Tom Hartley in Balmoral Cemetery – 'You will always find what you are not looking for'. Picture by Mal McCann
Tom Hartley in Balmoral Cemetery – 'You will always find what you are not looking for'. Picture by Mal McCann Tom Hartley in Balmoral Cemetery – 'You will always find what you are not looking for'. Picture by Mal McCann

"I hope he won't mind my saying so but [the Rev] John Dunlop and I have now been arguing with each other for years," he says.

"Even as a child growing up on the Falls I wondered to myself what was the difference between subscribing and non-subscribing Presbyterianism and so on. Then when I started my research I found out that basically they represented different tensions within Presbyterianism that had to do with interpretations around the central idea of the Reformation, the right of the individual to interpret scripture, and the idea of an organised church.

"It took me a long time to get my head around the church as an organisation against the individual conscience."

Historian rather than theologian, Hartley likes to describe himself as a "research junkie".

Close to Stockmans Lane, Balmoral Cemetery, he believes, had in total somewhere around 2,400 graves.

"To put that in context, the city cemetery had something like 57,000 graves so Balmoral was a small cemetery by comparison. And there are graves there which I can't really find."

As with his book on the City Cemetery, Hartley has uncovered some remarkable individuals this time around. "Graves always manage to upend your expectations," he says.
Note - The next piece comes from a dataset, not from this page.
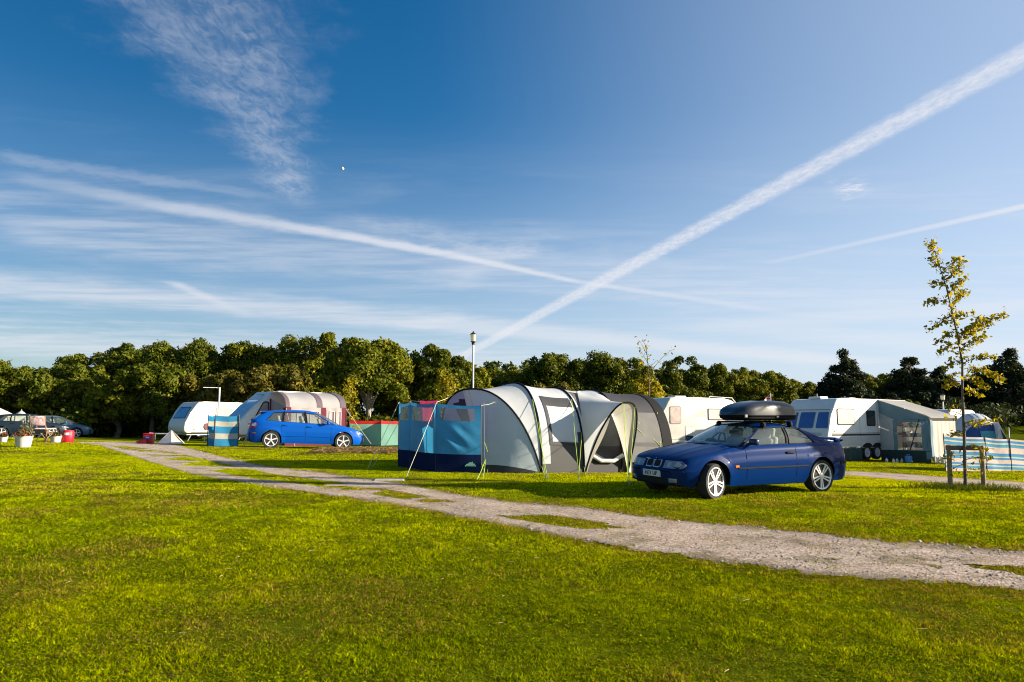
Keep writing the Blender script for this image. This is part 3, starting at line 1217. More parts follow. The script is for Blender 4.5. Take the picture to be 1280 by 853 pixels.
# dark scrub that fills the foot of the wood
g = np.random.default_rng(77)
L_ = []
LR_ = []
for px in range(-30, 1345, 7):
    Y = 58 + 6 * math.sin(px * .05) + g.uniform(-2, 2) + (8 if px > 600 else 0)
    p = at(px, 540, Y)
    gz = tz(p.x, Y)
    hgt = g.uniform(1.2, 2.6)
    for j in range(2):
        (L_ if px < 1005 else LR_).append((p.x + g.normal(0, .4), Y + g.normal(0, .8), gz + hgt * g.uniform(.2, .8), g.uniform(.7, 1.3)))
    # the depth of the wood behind the front trees
    Yb = 68 + g.uniform(-2, 3) + (14 if px > 640 else 0)
    if px > 1005:
        # lower and farther behind the pines
        Yb = 80 + g.uniform(-1, 2)
        pt = at(px, 486 + g.uniform(-4, 6) + max(0, 1030 - px) * .5, Yb)
        gb = tz(pt.x, Yb)
        for j in range(6):
            LR_.append((pt.x + g.normal(0, .5), Yb + g.normal(0, .6), gb + (pt.z - gb - .6) * g.uniform(.1, 1.0), g.uniform(.6, 1.2)))
        continue
    pt = at(px, 446 + 6 * math.sin(px * .11) + g.uniform(-4, 8) + max(0, min(16, (px - 90) * .1 * -1 + 9)) + (14 if px > 560 else 0) + max(0, (px - 840) * .13), Yb)
    gb = tz(pt.x, Yb)
    for j in range(5):
        L_.append((pt.x + g.normal(0, .5), Yb + g.normal(0, .6), gb + (pt.z - gb - .6) * g.uniform(.15, 1.0), g.uniform(.6, 1.2)))
V, Fq, t = crown(L_, 135000, 0.34, GREEN[0], 78)
V2, F2, t2 = crown(LR_, 40000, .26, GREEN[3], 79)
ug2 = np_mesh('undergrowth', V2, F2, leaf, tint=t2)
tag(ug2, 'very dark undergrowth below and behind the pines on the right', 'undergrowth', kind='stuff')
ug = np_mesh('undergrowth', V, Fq, leaf, tint=t)
tag(ug, 'dark tangled undergrowth filling the foot and depth of the wood', 'undergrowth', kind='stuff')


# ------------------------------------------------------------------ pines on the right
def pine(px, ptop, hw, Y, label, seed, n=7000, base=1.0, group='dark pines on the right'):
    g = np.random.default_rng(seed)
    p = at(px, ptop, Y)
    gz = tz(p.x, Y)
    H = p.z - gz
    a = hw / F * Y
    o = thing('pine_tree', label, 'tree', (p.x, Y, gz), 0, group)
    mb = MB()
    mb.tube([(0, 0, -.2), (g.normal(0, .1), 0, H * .5), (0, 0, H * .95)], [.26, .18, .05], 8)
    L_ = []
    nt_ = 11
    for i in range(nt_):
        f = i / (nt_ - 1)
        z = base + (H - base) * (0.12 + .85 * f)
        w = a * (1.0 - f ** 1.6 * .82) * g.uniform(.8, 1.1)
        for j in range(5 if f < .8 else 2):
            an = g.uniform(0, 2 * PI)
            q = w * g.uniform(.45, 1.0)
            L_.append((q * math.cos(an), q * math.sin(an), z + g.normal(0, .18), g.uniform(.30, .46) * a * (1 - .5 * f)))
            mb.tube([(0, 0, z - .35), (q * .6 * math.cos(an), q * .6 * math.sin(an), z - .1), (q * math.cos(an), q * math.sin(an), z)], [.07, .05, .02], 4)
    L_.append((0, 0, H - a * .12, a * .14))
    mb.build('trunk', bark, o, smooth=50)
    V, Fq, t = crown(L_, n * 2, .22, GREEN[3], seed + 5, jit=.8, shell=.35, flat=.75)
    np_mesh('crown', V, Fq, leaf, o, tint=t)
    return o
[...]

Both Cooke ("a colossus of Presbyterianism at the time") and MacKenzie are buried there, as might be expected, as well as William Porter McArthur, a military doctor from east Belfast who rose in the British army to the rank of general but also spoke and promoted Irish and founded the Irish Society at Queen's University.

Another grave belongs to John Creery Ferguson who was the first doctor in Ireland to access a stethoscope – "he would have been the first doctor here to hear the beating heart of a child in the womb" – and there are many others.

But what impressed Hartley most from his studies was the realisation that Presbyterians opened around 80 schools and colleges across Belfast.

"There was a tremendous emphasis on the importance of education," he says. The fact chimes deeply with Hartley, who left school at 15 without qualifications to take up a job as a messenger and who for a long time felt a gap in his own education.

"I have often asked myself why in my youth did I not have that curiosity, the determination to find out and to understand. I don't know," he confesses.

"Now the best part of all of this is when you just cannot find a certain piece of information and then suddenly you come across it and it makes everything else fall into place. That is so gratifying."

Hartley is a keen cyclist and still conducts regular tours of Belfast's old cemeteries. Although this is book number three in his graveyard series, there may yet be more, he hints.

"I don't know what my next project will be," he says. "Perhaps in the histories of graveyards I will establish my very own genre."

:: Balmoral Cemetery: The History of Belfast Written in Stone by Tom Hartley, is published on March 14 by Colourpoint Creative.